Saturday, July 6, 2019

Swanston Village and the Pentland Hills




After reaching Swanston Pig Farm we wandered up through the revelation that was Swanston Village (a hamlet preserved in time with cottages with thatched roofs) and followed a small burn set amidst a sylvan green pasture.

From there we climbed up to the army’s firing range. If there was a red flag flying we needed to make the difficult decision whether to turn back or somehow reconnoitre and by-pass the T Woods. It was not really a T but actually a cross which was disguised from the northerly Edinburgh direction. One of the children said the T stood for the Trotter family who had planted it. 

Photograph Dave Hennicker


From there we began the steep climb and scramble up the scree slope of the northerly side toward the summit of Caerketton. I found this quite scary; but I had to keep up with the party or risk becoming distanced and isolated so I pushed on. 

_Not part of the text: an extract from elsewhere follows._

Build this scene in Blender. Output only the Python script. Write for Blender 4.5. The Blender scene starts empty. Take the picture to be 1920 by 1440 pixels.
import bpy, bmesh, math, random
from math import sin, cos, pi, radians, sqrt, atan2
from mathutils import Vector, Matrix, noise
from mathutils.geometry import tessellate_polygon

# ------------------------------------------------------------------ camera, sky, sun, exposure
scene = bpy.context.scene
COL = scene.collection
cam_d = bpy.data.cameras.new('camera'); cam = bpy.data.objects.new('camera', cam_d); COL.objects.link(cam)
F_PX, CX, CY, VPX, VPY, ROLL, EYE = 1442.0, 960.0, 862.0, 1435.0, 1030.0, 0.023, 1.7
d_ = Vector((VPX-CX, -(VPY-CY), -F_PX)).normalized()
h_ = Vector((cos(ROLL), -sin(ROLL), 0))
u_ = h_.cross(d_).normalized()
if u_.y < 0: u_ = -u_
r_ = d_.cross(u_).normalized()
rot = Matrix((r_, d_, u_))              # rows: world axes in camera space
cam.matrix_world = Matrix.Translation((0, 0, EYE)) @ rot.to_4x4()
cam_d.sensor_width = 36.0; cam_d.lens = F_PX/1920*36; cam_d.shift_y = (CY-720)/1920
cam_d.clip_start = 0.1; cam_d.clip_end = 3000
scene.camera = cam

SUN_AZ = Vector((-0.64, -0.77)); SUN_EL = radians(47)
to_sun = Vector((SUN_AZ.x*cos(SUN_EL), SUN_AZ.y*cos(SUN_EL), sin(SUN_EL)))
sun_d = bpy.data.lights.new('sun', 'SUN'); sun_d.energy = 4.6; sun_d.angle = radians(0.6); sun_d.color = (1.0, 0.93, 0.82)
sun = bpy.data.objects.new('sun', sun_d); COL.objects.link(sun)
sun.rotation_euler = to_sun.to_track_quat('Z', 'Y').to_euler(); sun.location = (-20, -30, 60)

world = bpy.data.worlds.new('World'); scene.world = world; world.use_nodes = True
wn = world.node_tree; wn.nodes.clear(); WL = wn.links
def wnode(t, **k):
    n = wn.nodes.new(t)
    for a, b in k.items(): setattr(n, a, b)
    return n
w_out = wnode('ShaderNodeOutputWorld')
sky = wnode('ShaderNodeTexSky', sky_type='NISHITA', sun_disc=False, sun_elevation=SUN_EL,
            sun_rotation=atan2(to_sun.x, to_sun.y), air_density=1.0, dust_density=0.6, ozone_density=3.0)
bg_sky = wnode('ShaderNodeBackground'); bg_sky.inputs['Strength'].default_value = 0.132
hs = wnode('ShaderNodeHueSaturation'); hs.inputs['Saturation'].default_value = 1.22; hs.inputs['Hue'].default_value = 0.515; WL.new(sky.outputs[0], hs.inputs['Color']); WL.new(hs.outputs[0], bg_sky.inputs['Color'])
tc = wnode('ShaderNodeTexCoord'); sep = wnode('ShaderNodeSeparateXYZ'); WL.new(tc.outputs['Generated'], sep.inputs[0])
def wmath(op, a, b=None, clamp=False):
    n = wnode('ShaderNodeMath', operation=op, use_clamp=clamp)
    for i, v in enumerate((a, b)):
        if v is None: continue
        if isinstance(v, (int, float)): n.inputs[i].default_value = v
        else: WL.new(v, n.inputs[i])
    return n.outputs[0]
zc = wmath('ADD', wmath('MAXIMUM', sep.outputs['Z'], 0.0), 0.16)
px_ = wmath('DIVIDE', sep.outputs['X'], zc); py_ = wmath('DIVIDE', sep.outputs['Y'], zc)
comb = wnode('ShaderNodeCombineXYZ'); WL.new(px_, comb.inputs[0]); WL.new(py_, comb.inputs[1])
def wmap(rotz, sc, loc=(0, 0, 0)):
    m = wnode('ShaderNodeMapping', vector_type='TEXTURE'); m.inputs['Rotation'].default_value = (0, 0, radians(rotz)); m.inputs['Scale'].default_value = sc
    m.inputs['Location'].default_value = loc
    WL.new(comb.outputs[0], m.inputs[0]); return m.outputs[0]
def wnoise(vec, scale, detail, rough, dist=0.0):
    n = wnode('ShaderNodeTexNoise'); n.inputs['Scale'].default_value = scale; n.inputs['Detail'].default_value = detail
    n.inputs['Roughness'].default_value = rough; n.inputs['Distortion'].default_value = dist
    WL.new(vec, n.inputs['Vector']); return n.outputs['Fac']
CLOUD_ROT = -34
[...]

But the climb was worth it because once at the top we could survey and take in the whole panorama of Edinburgh and where The Stair and Oxgangs Avenue fitted in. It was an early opportunity to take our bearings and to look at the bigger picture and realise there was a world beyond Oxgangs.

The next generation of Hoffmann brothers (d’Artagnan and Atticus) on the Pentlands above Edinburgh, 2005.


On one of those early adventures we had forged beyond the hill tops deep into the glens perhaps between Fala Knowe and Woodhouselee Hill and then in the direction of Glencorse Reservoir; but for some reason my wee brother Iain (two and a half years younger than me) and I had to turn back to go home early. Unlike the older boys I didn’t know the way and of course back in the day we didn't have any maps or mobile phones. 


We were both in tears. However eventually we found our way back to the summits of Capelaw, Allermuir and Caerketton. And what a happy relief it was to be able to survey the whole panorama of Edinburgh and to say to Iain we’re fine and I think I know the way home. 


From the heights of Pentland it was downhill through Robert Louis Stevenson’s Swanston Village and home to Oxgangs and the bosom of The Stair and back for tea, either Heinz baked beans or spaghetti, toast and tea and as far as our parents knew we could just as easily been have down at Colinton Mains Park all afternoon!